Mi sentivo un po' da meno in tutto questo e pertanto ho deciso anch'io di cimentarmi in un qualcosa che mi avvicinasse alle tematiche culturali che ormai possono dirsi proprie di questo blog. Ho deciso, quindi, di intraprendere la recensione di un'opera letteraria moderna (non preoccupatevi, non apro un ciclo, è un eventio unico): il libro a cui ho dedicato buona parte del weekend e di cui voglio scrivere è il quasi best seller Io, Ibra. Autore Zlatan Ibrahimovic (ma in realtà l'ha scritto tal David Lagercrantz).
A meno che il lettore non sia un assoluto cultore della persona fisica di Ibra, l'interesse di un normale appassionato di calcio verso i contenuti di questo libro (come per i tanti altri scritti dai suoi colleghi prima di lui), si focalizza nella descrizione di quelle dinamiche presenti all'interno del mondo del calcio che normalmente sono celate agli occhi delle telecamere ed ai taccuini dei cronisti. Cioè di tutto quanto accade, come si suol dire, all'interno dello spogliatoio. In altre parole, la biografia di un calciatore deve servire da finestra su quella parte di mondo che normalmente è racchiusa dietro silenzi stampa e frasi di rito e, ciò che le si chiede, è di raccontare quanto accade dietro la facciata che club e giocatori quasi sempre riescono a mantenere..
Il libro, alla sua uscita, aveva fatto parlare di sé in quanto, già fin dalle prime pagine, Ibra si scaglia contro Guardiola, allenatore del Barcellona, descrivendolo testualmente come "coniglio", "senza palle", "codardo". La voce narrante del nostro eroe vichingo ci racconta di episodi in cui si è trovato, spinto da un'ira incontenibile, ad apostrofare in malo modo e davanti a tutti i suoi compagni il suo mister di Barcellona, senza che questi avesse il coraggio di reagire.
Le premesse quindi sono buone: Ibra ci offre racconti inediti e chiavi di lettura nuove su quello che è stato il fallimento della sua esperienza spagnola ed il peggior affare (in termini di milioni di euro ma non certo di gol) del Barcellona dell'ultimo ventennio.
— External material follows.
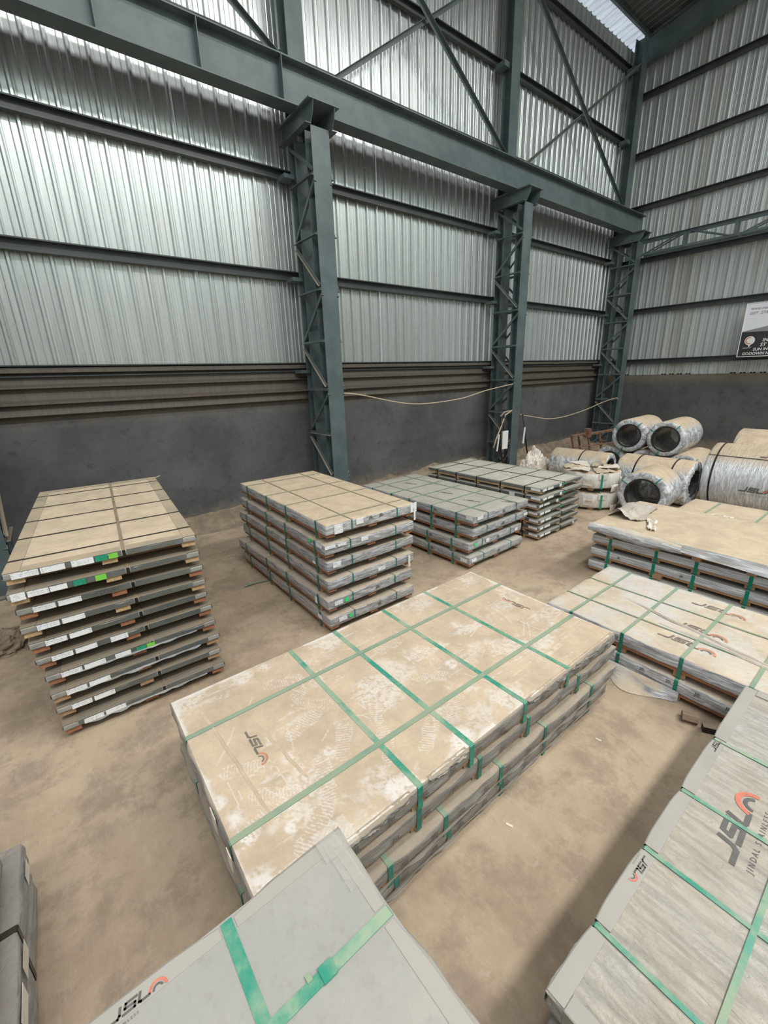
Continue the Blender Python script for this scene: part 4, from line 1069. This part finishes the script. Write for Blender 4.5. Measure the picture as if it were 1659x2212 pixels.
# ------------------------------------------------------------------ coils
def coil(label, c, ax, D, d, L, mat, seed=0, group=None, pleat=.012, faces=True, straps=(), ringm=True, printed=False, name='steel_coil', squash=1.0):
    """c = centre of the near face, ax = axis direction (horizontal) into the body"""
    ax = Vector((*ax, 0)).normalized(); up_ = Vector((0, 0, 1)); sd = ax.cross(up_)
    Rr = D/2; r = d/2; base = Vector((c[0]+ax.x*L/2, c[1]+ax.y*L/2, c[2]-Rr)); t = thing(name, base, label, 'coil', group)
    def P(s_, rad, th): return ax*(s_-L/2) + sd*(rad*math.cos(th)) + up_*(rad*math.sin(th)+Rr)
    n = 72
    prof = [(.0, r+.01), (-.01, r+.02), (-.012, (r+Rr)/2), (-.004, Rr-.03), (.012, Rr-.008), (.035, Rr), (L*.25, Rr), (L*.5, Rr), (L*.75, Rr), (L-.035, Rr), (L-.012, Rr-.008), (L+.004, Rr-.03), (L+.012, (r+Rr)/2), (L, r+.01)]
    b = MB()
    def fn(u, v):
        th = -2*math.pi*u; k = v*(len(prof)-1); i0 = min(int(k), len(prof)-2); f = k-i0
        s_ = prof[i0][0]*(1-f)+prof[i0+1][0]*f; rad = prof[i0][1]*(1-f)+prof[i0+1][1]*f
        q = noise.noise(Vector((math.cos(th)*9, math.sin(th)*9, seed*3+i0*.6)))
        if i0 in (0, 1, 2, 10, 11, 12): s_ += pleat*q*(1 if i0 > 5 else -1)
        else: rad += pleat*.5*noise.noise(Vector((math.cos(th)*3, math.sin(th)*3, s_*5+seed)))-pleat*.1
        return P(s_, rad, th)
    b.grid(fn, n, len(prof)-1, closed_u=True).build('wrapping', mat, t, smooth=True)
    # bore
    b = MB()
    b.grid(lambda u, v: P(L*v, r+.004*noise.noise(Vector((u*40, v*3, seed))), 2*math.pi*u), 48, 6, closed_u=True)
    bore = b.build('bore_lining', BORE, t, smooth=True)
    if ringm:
        b = MB()
        pr = [(-.02, r-.012), (-.02, r+.022), (.03, r+.022), (.03, r-.012)]
        b.grid(lambda u, v: P(pr[int(round(v*4)) % 4][0], pr[int(round(v*4)) % 4][1], -2*math.pi*u), 48, 4, closed_u=True)
        b.build('core_ring', RING, bore)
    for s_ in straps:
        b = MB(); pr = [(-.014, Rr+.004), (.014, Rr+.004), (.014, Rr+.001), (-.014, Rr+.001)]
        b.grid(lambda u, v: P(s_+pr[int(round(v*4)) % 4][0], pr[int(round(v*4)) % 4][1]+.003, -2*math.pi*u), 60, 4, closed_u=True)
        b.build('strap', BLACK_ST, t)
    for th in (.9, 2.6, 4.4):
        b = MB(); pts = [P(-.018, r-.0, th), P(-.026, (r+Rr)/2, th), P(-.012, Rr-.01, th), P(.03, Rr+.006, th)]
        for a_, b_ in zip(pts, pts[1:]): b.bar(a_, b_, .018, .0025, ax)
        if ringm: b.build('eye_strap', GREEN, t)
    return t, P
cg = 'coils piled in the far corner'
TD, TH = .77, .5
coil('wrapped coil lying on the coil pile, left one of the two on top', (10.75, 4.43, 1.068), (1, .06), TD, TH, 1.25, W_COIL, 1, cg)
coil('wrapped coil lying on the coil pile, right one of the two on top', (10.66, 3.62, 1.07), (1, .06), TD, TH+.02, 1.3, W_COIL, 2, cg)
coil('dusty grey coil on the floor, leftmost below the two top coils', (10.85, 4.84, .385), (1, .06), TD, .48, 1.25, W_COIL, 3, cg)
coil('wrapped coil on the floor, middle of the row under the two top coils', (10.8, 4.03, .385), (1, .06), TD, .52, 1.25, W_COIL, 4, cg)
coil('wrapped coil on the floor, rightmost of the row below the two top coils', (10.72, 3.215, .385), (1, .06), TD, .52, 1.25, W_COIL, 5, cg)
coil('blue-grey film coil lying left of the coil pile, behind the white paper packs', (10.15, 4.5, .36), (-.03, 1), .72, .45, 1.35, W_COIL, 6, None, ringm=False, straps=(.6,))
coil('dusty coil with ragged dark end opening, behind the black-ringed front coil', (9.5, 2.62, .44), (.0, 1), .88, .5, 1.3, W_COIL, 7, None, pleat=.03, ringm=False, straps=(.3, .95))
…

Purtroppo però, in poco tempo, la prosa di Ibra perde di incisività e le pagine scorrono senza che gran che si aggiunga a ciò che chiunque abbia seguito il calcio negli ultimi dieci anni già non sapesse.
Tutto è scritto in prima persona ed il principale elemento che emerge è la forte personalità del protagonista. Si direbbe quasi che tutto il mondo sia Ibra-centrico cosicchè anche i personaggi che si assecondano interagendo col protagonista hanno tratti sfumati perchè quello che conta è far passare il motto: Ibra è venuto dal Bronx di Malmoe ed è un vincente. Gli è sempre importato solo di se stesso e questo gli ha permesso di diventare il numero uno.
Quello che rimane, come ho detto, è qualche sfumatura: le liti con Mihajlovic e Vieira (ma quelle le abbiamo viste tutti in tv); quella con Onyewu (non c'erano le tv ma ce la siamo immaginati!); la grande amicizia con Maxwell; Messi che sembra uno scolaretto, come tutti al Barca; la stima per Cassano e Robino; le invidie di Van der Vaart ai tempi dell'Ajax; le notti in camera ad ascoltare i racconti orgiastici del Mutu post-Chelsea. Poi gli allenatori: di Guardiola già detto; Capello che fa gelare il sangue appena ti passa affianco ma che è un grande; Mourinho un amico; Mancini un fighetto; Van Gaal un rompipalle; Allegri: sembra bravo. E poi, ancora, Moggi che con il suo sigaro inonda la stanza e piange in piena crisi da calciopoli; Galliani artista della trattativa; Raiola ciccione, mafioso ed amico.
Mi aspettavo un po' di più da questo libro: a tratti si ha l'impressione che D.L. (il vero autore) abbia preso molto più spunto dalle immagini tv che da racconti del protagonista. 300 delle 400 pagine potevano essere scritte da chiunque di noi sulla base di quanto visto in tv e da quello che si trova su Wikipedia. Peccato, visto il personaggio, poteva essere divertente!